Taliban insurgents are trying to sabotage a security handover in the capital of Afghanistan’s violent southern Helmand province, but Afghan police and troops can protect the city after a year of preparation, British army commanders say.
The late July handover will be a formality, that will make “no difference at all” on a day-to-day basis as Afghans have been in charge of the city since last summer, said Lieutenant-Colonel Alastair Aitken, commander of the 4th Battalion, the Royal Regiment of Scotland.
“It is not since August in 2010 that ISAF last intervened in a security incident within Lashkar Gah city,” Aitken said. “But as a symbol actually it means quite a lot because it means that the Afghans can definitely say publicly that they are in charge of security,” he added.
Lashkar Gah, the busy capital of the southern province of Helmand, is the most volatile of the seven areas where NATO-led forces in late July will kick off a years-long process of transferring security control to their Afghan counterparts. The transfer will be a key test of NATO plans to hand security across the country to Afghan forces by the end of 2014, allowing the United States, Britain and other countries where the public is weary of the long Afghan war to take their troops off the front line.
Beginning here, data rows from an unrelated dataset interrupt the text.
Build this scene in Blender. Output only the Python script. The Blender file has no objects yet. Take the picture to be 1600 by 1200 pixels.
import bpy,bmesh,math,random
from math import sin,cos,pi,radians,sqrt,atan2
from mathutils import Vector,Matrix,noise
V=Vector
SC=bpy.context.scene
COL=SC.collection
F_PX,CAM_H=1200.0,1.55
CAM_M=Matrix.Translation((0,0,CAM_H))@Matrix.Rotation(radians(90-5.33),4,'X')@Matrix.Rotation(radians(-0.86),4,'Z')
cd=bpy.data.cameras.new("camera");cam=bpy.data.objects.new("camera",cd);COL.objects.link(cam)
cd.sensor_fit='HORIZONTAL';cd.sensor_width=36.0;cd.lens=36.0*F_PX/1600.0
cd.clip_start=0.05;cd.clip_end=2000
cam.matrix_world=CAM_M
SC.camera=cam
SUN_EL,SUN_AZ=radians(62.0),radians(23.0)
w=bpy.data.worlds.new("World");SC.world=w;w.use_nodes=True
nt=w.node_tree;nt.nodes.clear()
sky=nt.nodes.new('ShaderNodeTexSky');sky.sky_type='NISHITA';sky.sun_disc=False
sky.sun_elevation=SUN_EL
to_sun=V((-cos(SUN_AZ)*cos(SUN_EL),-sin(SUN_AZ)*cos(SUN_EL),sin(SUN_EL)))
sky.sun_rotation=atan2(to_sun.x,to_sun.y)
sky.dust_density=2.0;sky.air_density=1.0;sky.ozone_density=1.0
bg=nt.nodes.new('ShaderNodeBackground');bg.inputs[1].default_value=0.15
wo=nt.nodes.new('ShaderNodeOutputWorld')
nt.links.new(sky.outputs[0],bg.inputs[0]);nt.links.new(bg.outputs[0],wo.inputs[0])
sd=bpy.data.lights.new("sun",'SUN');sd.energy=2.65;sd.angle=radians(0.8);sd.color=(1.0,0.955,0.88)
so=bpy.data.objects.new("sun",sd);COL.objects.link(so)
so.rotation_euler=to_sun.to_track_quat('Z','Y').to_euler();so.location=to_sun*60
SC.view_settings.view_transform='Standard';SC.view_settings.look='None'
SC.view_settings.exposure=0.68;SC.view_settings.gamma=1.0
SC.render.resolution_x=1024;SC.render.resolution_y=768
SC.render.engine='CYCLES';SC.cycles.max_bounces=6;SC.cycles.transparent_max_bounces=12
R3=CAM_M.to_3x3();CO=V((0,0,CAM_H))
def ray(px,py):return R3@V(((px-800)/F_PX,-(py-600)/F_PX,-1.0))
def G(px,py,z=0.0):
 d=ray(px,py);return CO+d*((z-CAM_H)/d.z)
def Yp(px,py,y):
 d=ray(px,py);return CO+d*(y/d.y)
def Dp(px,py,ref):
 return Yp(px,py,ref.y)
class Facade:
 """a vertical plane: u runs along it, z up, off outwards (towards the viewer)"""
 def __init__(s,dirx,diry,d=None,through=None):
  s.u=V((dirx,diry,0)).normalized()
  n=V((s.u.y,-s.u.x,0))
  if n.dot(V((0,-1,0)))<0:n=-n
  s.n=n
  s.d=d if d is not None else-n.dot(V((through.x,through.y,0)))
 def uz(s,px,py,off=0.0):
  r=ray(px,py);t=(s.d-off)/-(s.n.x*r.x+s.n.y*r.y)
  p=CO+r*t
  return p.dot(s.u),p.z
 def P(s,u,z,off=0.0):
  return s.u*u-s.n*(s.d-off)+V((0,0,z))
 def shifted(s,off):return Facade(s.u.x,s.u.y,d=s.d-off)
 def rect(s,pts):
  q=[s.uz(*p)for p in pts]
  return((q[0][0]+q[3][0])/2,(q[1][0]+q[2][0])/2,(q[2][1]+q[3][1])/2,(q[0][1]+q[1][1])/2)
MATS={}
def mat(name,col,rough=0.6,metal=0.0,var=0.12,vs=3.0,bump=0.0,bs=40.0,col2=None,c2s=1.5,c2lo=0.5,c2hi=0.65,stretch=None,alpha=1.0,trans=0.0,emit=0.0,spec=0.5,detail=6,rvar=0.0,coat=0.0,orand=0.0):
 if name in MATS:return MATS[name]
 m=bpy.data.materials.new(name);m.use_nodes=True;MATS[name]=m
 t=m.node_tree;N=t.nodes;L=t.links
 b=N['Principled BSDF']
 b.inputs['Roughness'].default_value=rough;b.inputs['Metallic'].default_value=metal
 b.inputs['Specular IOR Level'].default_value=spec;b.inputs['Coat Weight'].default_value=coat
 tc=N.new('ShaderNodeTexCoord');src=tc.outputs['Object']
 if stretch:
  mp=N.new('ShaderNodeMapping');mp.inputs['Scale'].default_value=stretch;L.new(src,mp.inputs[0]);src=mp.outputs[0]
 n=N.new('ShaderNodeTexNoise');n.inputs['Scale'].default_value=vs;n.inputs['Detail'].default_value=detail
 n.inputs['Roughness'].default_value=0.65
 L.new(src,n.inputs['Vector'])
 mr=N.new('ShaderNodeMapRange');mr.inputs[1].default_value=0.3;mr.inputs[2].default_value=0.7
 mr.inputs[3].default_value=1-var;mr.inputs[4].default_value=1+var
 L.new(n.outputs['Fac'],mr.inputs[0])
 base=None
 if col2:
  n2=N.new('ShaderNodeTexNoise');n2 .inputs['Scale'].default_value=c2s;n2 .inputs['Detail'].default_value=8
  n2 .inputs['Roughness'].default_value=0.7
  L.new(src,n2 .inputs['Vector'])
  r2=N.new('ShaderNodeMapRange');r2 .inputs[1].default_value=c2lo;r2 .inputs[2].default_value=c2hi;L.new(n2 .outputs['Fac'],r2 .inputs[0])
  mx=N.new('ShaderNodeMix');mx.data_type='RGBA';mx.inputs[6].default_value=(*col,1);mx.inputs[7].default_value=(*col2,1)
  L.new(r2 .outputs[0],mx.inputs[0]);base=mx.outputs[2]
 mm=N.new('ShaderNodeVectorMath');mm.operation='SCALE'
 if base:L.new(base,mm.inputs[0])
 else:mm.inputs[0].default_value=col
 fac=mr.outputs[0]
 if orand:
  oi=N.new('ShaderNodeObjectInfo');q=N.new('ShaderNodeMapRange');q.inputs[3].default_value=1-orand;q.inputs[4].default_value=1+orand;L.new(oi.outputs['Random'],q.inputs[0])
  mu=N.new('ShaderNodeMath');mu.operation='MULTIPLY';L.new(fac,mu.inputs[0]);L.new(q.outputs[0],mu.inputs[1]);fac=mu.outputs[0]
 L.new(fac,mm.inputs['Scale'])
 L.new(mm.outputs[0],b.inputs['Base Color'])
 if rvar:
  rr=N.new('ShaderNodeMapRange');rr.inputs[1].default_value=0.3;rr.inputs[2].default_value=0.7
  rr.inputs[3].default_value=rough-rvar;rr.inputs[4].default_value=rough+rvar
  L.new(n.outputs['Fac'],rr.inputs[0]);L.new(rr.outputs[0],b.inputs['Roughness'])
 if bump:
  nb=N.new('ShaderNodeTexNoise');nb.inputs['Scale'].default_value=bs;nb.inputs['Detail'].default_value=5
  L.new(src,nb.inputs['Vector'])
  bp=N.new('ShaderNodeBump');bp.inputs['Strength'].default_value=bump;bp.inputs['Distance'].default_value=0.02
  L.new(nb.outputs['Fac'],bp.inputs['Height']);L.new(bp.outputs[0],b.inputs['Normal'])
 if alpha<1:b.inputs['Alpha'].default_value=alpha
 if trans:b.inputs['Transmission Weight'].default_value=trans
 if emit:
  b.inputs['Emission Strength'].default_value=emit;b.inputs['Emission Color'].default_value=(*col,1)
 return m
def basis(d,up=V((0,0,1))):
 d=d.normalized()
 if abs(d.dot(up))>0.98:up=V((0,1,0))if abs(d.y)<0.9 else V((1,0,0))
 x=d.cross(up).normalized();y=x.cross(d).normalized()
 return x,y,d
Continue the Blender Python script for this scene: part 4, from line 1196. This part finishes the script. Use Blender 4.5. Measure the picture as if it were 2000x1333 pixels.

The Taliban are making good on a threat to target the process; successful attacks could undermine confidence in Afghan forces and the overall transition.
Reuters journalists staying at the International Security Assistance Force (ISAF) base in Lashkar Gah were jolted awake one recent morning by the thump of a nearby explosion. “They are constantly trying to disrupt … That is the sort of thing we anticipate,” Colonel Andrew Jackson, deputy commander of Task Force Helmand, the British-led contingent in Helmand, told Reuters in an interview on Sunday.